These are neither my best nor worst photos. I threw out the worst negatives and scans, too depressing.  Here’s just a range, with notes.

10 replies on “Photography vs Fauxtography”

I wish my clients respected film photography. I mentioned it to one of my wedding clients and they practically laughed in my face saying they only want digital because they get so much more. These days it’s quantity over quality. My grandfather would be rolling over in his grave if he knew what photography has become.

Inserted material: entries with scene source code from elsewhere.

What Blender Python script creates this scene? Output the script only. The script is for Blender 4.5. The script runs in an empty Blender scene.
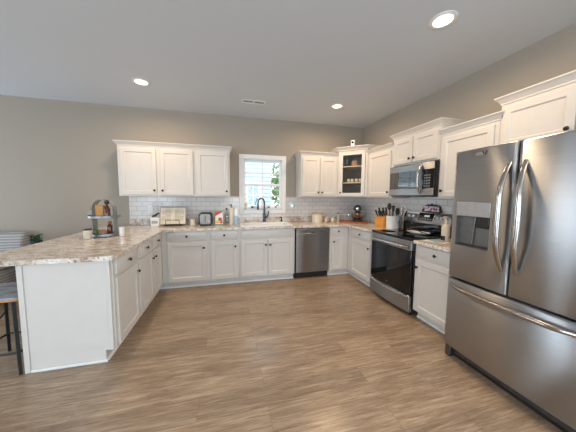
import bpy, bmesh, math, random
from mathutils import Vector, Matrix
PI = math.pi
SC = bpy.context.scene
COL = SC.collection
random.seed(4)

# ------------------------------------------------------------------ camera
cam = bpy.data.cameras.new('camera')
cam_o = bpy.data.objects.new('camera', cam); COL.objects.link(cam_o)
F_PX, YAW, PITCH, ROLL = 233.94, .2574, .0834, .0073
cam.sensor_fit = 'HORIZONTAL'; cam.sensor_width = 36.0
cam.lens = F_PX / 576 * 36.0
cam.clip_start = .05; cam.clip_end = 200
Fv = Vector((math.sin(YAW)*math.cos(PITCH), math.cos(YAW)*math.cos(PITCH), -math.sin(PITCH)))
Rv = Vector((math.cos(YAW), -math.sin(YAW), 0)); Uv = Rv.cross(Fv)
R2 = math.cos(ROLL)*Rv + math.sin(ROLL)*Uv; U2 = -math.sin(ROLL)*Rv + math.cos(ROLL)*Uv
M = Matrix((R2, U2, -Fv)).transposed().to_4x4()
M.translation = Vector((-2.6916, -4.3143, 1.3975))
cam_o.matrix_world = M
SC.camera = cam_o

# ------------------------------------------------------------------ light, exposure
SC.view_settings.view_transform = 'Standard'
SC.view_settings.look = 'None'
SC.view_settings.gamma = 1.0
SC.view_settings.use_curve_mapping = False
SC.view_settings.exposure = 0.12
SKY_STRENGTH = 2.9
W = bpy.data.worlds.new('sky'); SC.world = W; W.use_nodes = True
bg = W.node_tree.nodes['Background']
bg.inputs[0].default_value = (.84, .92, 1.0, 1); bg.inputs[1].default_value = SKY_STRENGTH

def area(name, loc, rot, sx, sy, power, color):
    l = bpy.data.lights.new(name, 'AREA'); l.shape = 'RECTANGLE'; l.size = sx; l.size_y = sy
    l.energy = power; l.color = color
    o = bpy.data.objects.new(name, l); COL.objects.link(o); o.location = loc; o.rotation_euler = rot
    return o
DAY = (.77, .885, 1.0)
# area lights standing in for daylight at unseen openings, placed for the light balance
area('daylight_rear_door', (-1.7, -8.45, 1.15), (PI/2, 0, 0), 1.7, 2.0, 45, (.66, .83, 1.0))
area('added_light_right', (-.06, -6.3, 1.45), (PI/2, 0, PI/2), 1.9, 1.4, 75, (.66, .83, 1.0))  # added to throw cool light on the peninsula doors
area('daylight_rear_window', (-5.9, -8.45, 1.45), (PI/2, 0, 0), 1.4, 1.3, 35, (.66, .83, 1.0))
area('added_light_side', (-7.54, -6.6, 1.45), (PI/2, 0, -PI/2), 1.9, 1.4, 150, DAY)  # added as the main side light, source out of view
area('daylight_side_door', (-7.54, -.85, 1.10), (PI/2, 0, -PI/2), .85, 2.0, 34, DAY)
LAMP_POWER = 14
LAMP_COLOR = (1.0, .72, .45)

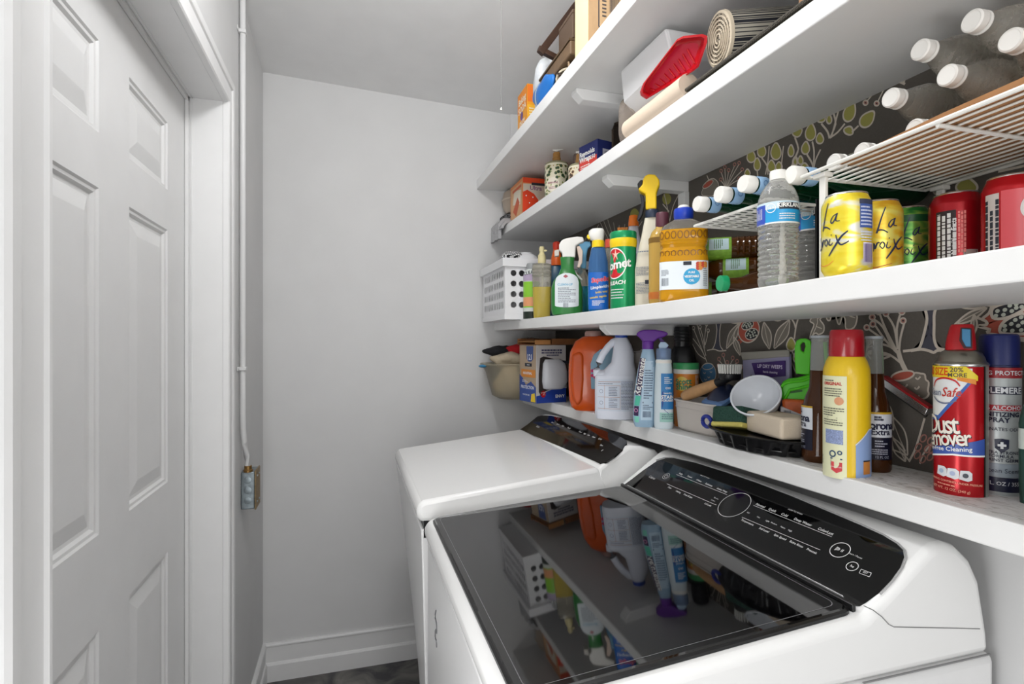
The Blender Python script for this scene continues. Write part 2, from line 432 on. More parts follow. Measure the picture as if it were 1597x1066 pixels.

Michelle, It probably depends what circles you run in. I shoot maybe 8 weddings a year, and when I mention to clients that I also bring a 35mm film a camera that is as old as I am (I’m 30), they always go wild for it. Guests and the wedding party really get really into it, too. Instagram was made on the premise of faux-film filters for your iphone to make them ‘stand out’. When I show them a gallery of my film photos, lots of people are interested in hearing about it and ask lots of questions. Guests will literally line up for photos. Most people under 35 have never advanced a film lever before. For weddings, I bring a Nikon F3HP because the metering is so reliable and the viewfinder is so bright when you’re in a hurry, I primarily use a 20/f3.5 ; 58/f1.4 ; 135/f2 manual combo, and even a few rolls of film during portraits or in-between moments can be a big differentiator from other wedding photographers out there. Because I shoot nikon digital bodies, I can consider my film primes my backup lenses. I could shoot a whole wedding with those three, easily. If I need something lighter, I pair my digitla D750 with a Nikon FG, which is basically as small as a Leica rangefinder, and a few small primes (35 1.8 tamron / 85 1.8 nikon). Bringing film into your wedding flow also allows you to get creative in ways that keep pushing you as a photographer so you don’t just keep getting the same shots over and over again. You are correct though, that I can’t imagine shooting film only. To get anywhere near the same number of shots many clients expect today, even if you had several relatively new autofocus film cameras with a high film advance rate and an assistant to load your film, it would be cost prohibitive to get 600+ good photos developed and scanned at quality… However, three rolls of 35mm good Fuji film + development and HQ scans are less than $100.. If you aren’t charging enough for your weddings to absorb $100 for film until you can make that a part of your brand and eventually charge more, you can’t afford to be in business. 🙂

I only shoot film, as well. One of the reasons I enjoy film is that, as a chronic over-analyzer, I have a tendency to spend to much time obsessively tweaking and re-adjusting things until they are “just right,” instead of just focusing on expressing myself and having fun. When it comes to all my other hobbies and activities—sketching, making music, academic writing— my perfectionism can at times be immobilizing, preventing me from ever completing anything, or even getting started.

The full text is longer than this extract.